Quels plans pour sortir de la crise ?
Partie comme elle est, l’Europe pourrait bien largement dépasser ses ambitions de réduction de CO2 d’ici à 2050. Pas par ambition climatique, dont personne n’a cure, mais par manque d’accès aux énergies fossiles.
Depuis l’éclatement de la guerre en Ukraine, la stratégie énergétique de la Commission européenne se conjugue en réactions et coups de sang. Les dirigeants politiques rivalisent de surenchères pour demander un abandon immédiat, et non préparé, des accès aux matières premières russes.
Ils s’appuient sur une doctrine où le gaz et le pétrole sont interchangeables, en quantité illimitée et de facto sur une croissance économique.

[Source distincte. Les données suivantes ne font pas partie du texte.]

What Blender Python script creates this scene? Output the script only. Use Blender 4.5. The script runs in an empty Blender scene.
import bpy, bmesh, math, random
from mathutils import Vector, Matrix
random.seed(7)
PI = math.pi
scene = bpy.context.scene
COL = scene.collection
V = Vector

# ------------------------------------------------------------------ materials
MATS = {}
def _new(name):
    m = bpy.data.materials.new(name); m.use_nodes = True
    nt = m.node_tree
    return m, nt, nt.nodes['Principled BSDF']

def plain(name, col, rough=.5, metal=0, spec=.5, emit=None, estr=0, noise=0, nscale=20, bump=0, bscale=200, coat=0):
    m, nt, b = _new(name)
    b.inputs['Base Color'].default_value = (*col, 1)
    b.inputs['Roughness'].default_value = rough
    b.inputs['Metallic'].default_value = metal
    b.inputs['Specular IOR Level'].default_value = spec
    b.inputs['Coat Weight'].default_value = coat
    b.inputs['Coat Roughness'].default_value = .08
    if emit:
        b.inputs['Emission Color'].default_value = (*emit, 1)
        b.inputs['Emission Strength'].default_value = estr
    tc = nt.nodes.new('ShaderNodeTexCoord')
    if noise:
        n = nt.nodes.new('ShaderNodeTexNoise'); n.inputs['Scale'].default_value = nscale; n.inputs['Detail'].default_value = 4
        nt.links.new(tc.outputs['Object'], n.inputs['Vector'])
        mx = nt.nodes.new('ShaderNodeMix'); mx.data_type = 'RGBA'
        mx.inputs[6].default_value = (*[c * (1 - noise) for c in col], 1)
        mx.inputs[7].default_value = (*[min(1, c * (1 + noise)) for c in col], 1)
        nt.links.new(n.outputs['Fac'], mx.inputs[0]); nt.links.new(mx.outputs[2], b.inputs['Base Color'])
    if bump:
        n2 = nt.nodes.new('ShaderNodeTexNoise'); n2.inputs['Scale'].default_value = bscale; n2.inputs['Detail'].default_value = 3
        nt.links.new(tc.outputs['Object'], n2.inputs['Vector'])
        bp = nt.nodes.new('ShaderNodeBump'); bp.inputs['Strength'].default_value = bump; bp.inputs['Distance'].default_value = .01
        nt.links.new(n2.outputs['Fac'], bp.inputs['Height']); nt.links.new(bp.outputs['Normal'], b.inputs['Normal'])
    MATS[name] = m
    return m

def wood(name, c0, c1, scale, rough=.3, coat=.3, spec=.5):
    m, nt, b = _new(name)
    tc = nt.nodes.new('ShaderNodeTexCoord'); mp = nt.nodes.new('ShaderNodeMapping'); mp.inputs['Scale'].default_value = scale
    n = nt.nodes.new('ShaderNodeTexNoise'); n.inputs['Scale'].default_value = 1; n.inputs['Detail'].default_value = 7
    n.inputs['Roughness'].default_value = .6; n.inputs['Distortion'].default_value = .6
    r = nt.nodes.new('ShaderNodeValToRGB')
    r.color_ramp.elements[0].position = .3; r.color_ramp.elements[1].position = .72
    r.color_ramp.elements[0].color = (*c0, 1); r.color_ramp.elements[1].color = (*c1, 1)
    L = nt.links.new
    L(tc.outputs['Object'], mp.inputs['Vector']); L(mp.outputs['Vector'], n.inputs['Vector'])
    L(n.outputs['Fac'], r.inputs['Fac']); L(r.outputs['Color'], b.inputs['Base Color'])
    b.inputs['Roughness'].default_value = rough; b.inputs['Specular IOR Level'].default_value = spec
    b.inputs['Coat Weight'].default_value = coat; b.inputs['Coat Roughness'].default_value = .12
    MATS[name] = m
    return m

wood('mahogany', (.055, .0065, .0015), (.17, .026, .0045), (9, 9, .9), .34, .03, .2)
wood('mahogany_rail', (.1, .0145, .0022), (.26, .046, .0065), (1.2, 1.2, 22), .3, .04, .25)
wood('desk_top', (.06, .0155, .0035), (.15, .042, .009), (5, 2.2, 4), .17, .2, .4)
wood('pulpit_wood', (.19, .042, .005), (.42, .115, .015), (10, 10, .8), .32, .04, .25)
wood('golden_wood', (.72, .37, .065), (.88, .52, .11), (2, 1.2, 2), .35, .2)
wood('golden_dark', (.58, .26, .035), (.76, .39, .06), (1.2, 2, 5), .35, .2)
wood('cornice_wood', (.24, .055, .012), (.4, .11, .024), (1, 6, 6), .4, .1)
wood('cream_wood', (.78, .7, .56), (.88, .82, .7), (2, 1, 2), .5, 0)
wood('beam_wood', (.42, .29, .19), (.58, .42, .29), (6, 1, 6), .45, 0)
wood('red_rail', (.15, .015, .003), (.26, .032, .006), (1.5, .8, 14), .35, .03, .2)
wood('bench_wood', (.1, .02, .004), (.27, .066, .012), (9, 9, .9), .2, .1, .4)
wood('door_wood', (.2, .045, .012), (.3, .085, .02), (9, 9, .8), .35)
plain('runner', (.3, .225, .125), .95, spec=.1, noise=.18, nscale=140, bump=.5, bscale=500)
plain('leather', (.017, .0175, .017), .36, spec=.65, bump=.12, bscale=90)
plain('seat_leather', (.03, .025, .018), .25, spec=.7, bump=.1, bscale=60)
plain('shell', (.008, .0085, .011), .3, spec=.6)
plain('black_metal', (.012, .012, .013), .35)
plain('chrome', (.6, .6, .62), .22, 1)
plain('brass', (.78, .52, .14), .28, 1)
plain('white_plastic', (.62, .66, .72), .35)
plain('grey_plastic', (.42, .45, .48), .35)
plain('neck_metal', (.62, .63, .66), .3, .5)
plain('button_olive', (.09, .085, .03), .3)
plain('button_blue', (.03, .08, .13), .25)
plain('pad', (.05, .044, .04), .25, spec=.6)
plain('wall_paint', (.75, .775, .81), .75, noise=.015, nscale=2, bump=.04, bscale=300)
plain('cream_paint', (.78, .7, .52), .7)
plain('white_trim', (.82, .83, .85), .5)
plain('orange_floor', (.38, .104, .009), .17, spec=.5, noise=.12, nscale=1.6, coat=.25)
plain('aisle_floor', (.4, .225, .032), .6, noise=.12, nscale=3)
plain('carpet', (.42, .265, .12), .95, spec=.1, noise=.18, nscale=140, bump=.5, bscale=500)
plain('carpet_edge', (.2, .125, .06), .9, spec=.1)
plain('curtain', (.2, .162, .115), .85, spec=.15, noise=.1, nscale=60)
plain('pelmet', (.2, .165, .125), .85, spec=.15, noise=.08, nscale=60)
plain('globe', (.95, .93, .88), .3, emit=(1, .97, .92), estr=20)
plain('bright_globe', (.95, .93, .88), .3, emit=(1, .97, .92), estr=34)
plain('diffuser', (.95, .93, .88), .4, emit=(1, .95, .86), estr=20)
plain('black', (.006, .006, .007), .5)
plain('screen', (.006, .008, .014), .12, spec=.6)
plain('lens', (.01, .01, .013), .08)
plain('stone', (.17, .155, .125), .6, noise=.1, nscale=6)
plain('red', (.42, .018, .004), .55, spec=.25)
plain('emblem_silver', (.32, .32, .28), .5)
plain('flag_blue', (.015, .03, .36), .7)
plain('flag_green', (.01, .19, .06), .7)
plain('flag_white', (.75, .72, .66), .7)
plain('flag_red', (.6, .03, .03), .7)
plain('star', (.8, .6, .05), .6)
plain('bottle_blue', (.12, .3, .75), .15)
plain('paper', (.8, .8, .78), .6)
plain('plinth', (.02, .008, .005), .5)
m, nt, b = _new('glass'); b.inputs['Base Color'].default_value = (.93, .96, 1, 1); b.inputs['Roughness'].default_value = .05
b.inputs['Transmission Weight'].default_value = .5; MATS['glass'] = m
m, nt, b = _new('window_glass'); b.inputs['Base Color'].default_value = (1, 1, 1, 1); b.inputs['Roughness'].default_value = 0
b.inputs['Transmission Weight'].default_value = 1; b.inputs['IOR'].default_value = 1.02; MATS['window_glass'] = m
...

Dans un monde où les énergies fossiles deviennent de plus en plus rares, donc stratégiques, rien n’est plus faux. Ce qui interpelle, c’est l’absence d’un plan B, comme l’absence d’une planète B pour le climat. La comparaison est frappante.
Se débarrasser du pétrole et gaz russe pour le bonheur de Pékin
En Occident, il est devenu toxique de consommer des énergies russes même si l’Ukraine ne s’en prive pas. L’objectif est de ne pas être pris en flagrant délit de financer le Kremlin. Le concept se tient mais a frontalement touché les géants de l’énergie.
Shell s’est vu ordonner l’abandon de ses 27,5% d’actions dans le gisement gazier de Sakhaline-2 avec une perte estimée à 5 milliards de dollars. L’américain ExxonMobil va abandonner ses 3,4 milliards dans les gisements de Sakhaline-1.
Corollaire à ses décisions, les pétroliers chinois CNOOC, CNPC et Sinopec se retrouvent être les seuls acheteurs des parts de Shell et d’Exxon avec l’ambition de mettre la main exclusive sur les fantastiques réserves de schistes sibériens. Dans les coulisses on parle «d’une négociation cauchemardesque et d’une vente au rabais».
La Chine rachète au rabais pour sa vison 2049
Le réalisme chinois s’est également illustré lors de l’annonce par Bruxelles de l’abandon du charbon russe. Il n’aura fallu que quelques jours pour que Pékin claironne l’abolition des taxes d’importation sur le charbon, histoire de couper l’herbe sous le pied des Européens.
Les tendons d’Achille des Occidentaux sont d’autant plus visibles que Pékin prend appui sur chaque faux pas.
Publiquement affiché, l’objectif de la Chine est de devenir la première puissance mondiale d’ici à 2049. En quinze ans, Pékin est devenu le leader mondial des énergies renouvelables, des terres rares, des voitures électriques et du stockage d’électricité.
Aujourd’hui, grâce à des acquisitions au rabais, Xi Jinping s’assure un accès exclusif aux plus grandes réserves énergétiques et s’offre des conditions-cadres pour trouver une piste de sortie face à la stagflation qui s’installe.
A l’Ouest, la majorité des gisements américains de schiste sont en décroissance, même si les politiques européens s’obstinent à présenter le gaz de schiste comme panacée. In fine, pour combler leurs propres besoins, les Etats-Unis cesseront de partager leurs hydrocarbures avec l’Europe.
Avec des découvertes pétrolières, au plus bas depuis 70 ans, le plan B de l’industrie ne repose pas sur le schiste américain mais sur celui de la Russie.
Double crise économique et énergétique
Dans cette double crise économique et énergétique, comment Bruxelles s’en sortira d’autant qu’elle a transféré la production des technologies propres dans les industries asiatiques?
A force de remettre à demain sa transition énergétique, l’Europe, y compris la Suisse, s’est mise dans une position de ne pouvoir que marquer des autogoals.
Le plus remarquable est que les dirigeants, qui nous ont conduits dans cette impasse et qui proposent maintenant des solutions, sont les mêmes! Ils justifient déjà leurs erreurs et celles à venir grâce à la guerre en Ukraine.
Devant ce cafouillage, les promesses politiques européennes de croissance et d’un avenir radieux deviennent intenables. Janet Yellen, la secrétaire américaine au Trésor, a «exhorté l’Europe à être «prudente» avant d’imposer une interdiction totale des importations d’énergie russe». Elle met en garde «contre les dommages potentiels qu’une telle mesure pourrait infliger à l’économie mondiale».
Contrairement au climat, dans le monde de l'Economie et des énergies, il ne reste pas trois ans pour trouver un plan B.